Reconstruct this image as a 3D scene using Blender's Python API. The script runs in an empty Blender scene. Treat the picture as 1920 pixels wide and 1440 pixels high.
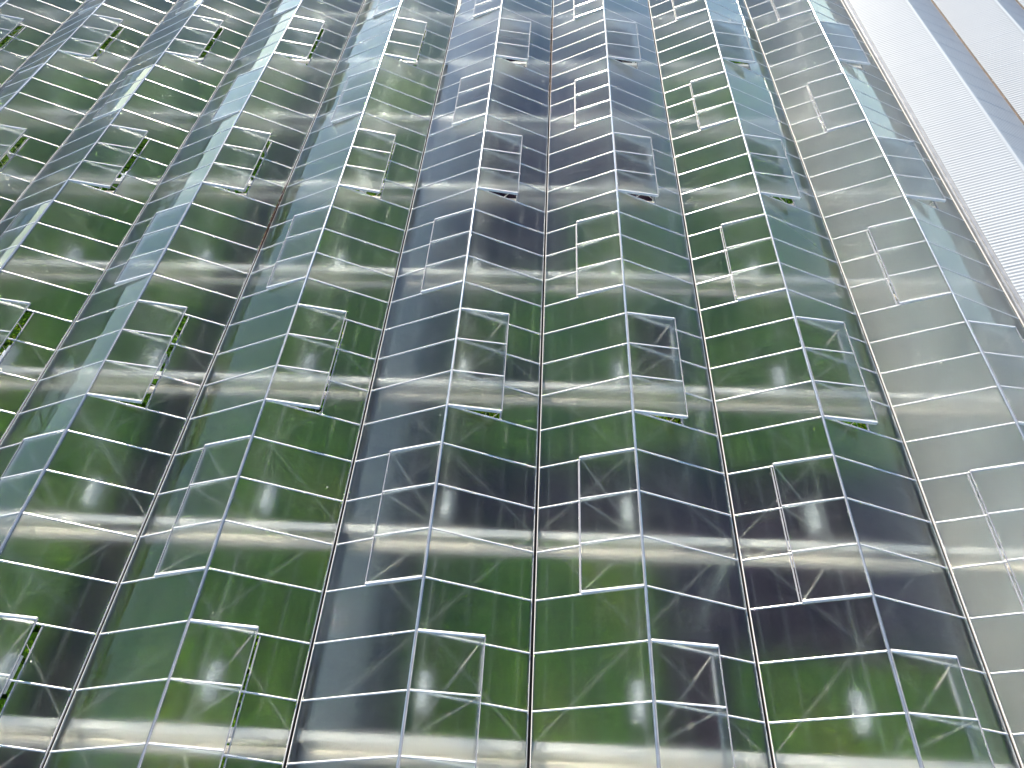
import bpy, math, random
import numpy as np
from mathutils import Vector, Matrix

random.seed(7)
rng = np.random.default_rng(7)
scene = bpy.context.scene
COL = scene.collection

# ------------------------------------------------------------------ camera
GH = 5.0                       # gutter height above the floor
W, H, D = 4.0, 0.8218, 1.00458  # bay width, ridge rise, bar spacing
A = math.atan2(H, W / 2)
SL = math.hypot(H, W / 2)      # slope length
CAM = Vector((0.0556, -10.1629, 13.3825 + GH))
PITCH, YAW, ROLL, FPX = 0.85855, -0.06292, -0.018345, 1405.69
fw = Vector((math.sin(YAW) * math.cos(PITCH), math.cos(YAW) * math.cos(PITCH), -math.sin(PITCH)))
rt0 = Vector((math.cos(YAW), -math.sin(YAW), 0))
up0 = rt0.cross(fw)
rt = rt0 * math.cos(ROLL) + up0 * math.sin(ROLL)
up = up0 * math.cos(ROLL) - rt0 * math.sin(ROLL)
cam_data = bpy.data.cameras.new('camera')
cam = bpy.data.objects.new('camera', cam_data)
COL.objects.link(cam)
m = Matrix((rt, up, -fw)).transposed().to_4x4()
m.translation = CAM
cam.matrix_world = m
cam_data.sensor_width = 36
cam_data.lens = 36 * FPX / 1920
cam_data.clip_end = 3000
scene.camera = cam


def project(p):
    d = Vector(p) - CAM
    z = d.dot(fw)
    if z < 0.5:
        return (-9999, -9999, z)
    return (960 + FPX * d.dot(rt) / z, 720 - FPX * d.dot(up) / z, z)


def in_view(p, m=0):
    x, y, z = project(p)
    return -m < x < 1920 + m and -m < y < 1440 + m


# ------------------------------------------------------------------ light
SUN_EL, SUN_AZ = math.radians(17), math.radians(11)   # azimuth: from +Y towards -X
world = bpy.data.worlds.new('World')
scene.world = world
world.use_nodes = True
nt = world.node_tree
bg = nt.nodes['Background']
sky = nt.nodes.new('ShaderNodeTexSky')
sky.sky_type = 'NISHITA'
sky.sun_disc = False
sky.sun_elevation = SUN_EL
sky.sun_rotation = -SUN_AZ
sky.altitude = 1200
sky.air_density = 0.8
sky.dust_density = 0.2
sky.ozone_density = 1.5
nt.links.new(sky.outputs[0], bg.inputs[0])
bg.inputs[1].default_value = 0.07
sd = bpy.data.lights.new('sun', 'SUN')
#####
WRITTEN PROBLEM:
Copy nothing but the lines from the first one in the listing through the line with "from mathutils import Vector, Matrix", and omit the pictures.

TASK SOLUTION:
Reconstruct this image as a 3D scene using Blender's Python API. The script runs in an empty Blender scene. Treat the picture as 1920 pixels wide and 1440 pixels high.
import bpy, math, random
import numpy as np
from mathutils import Vector, Matrix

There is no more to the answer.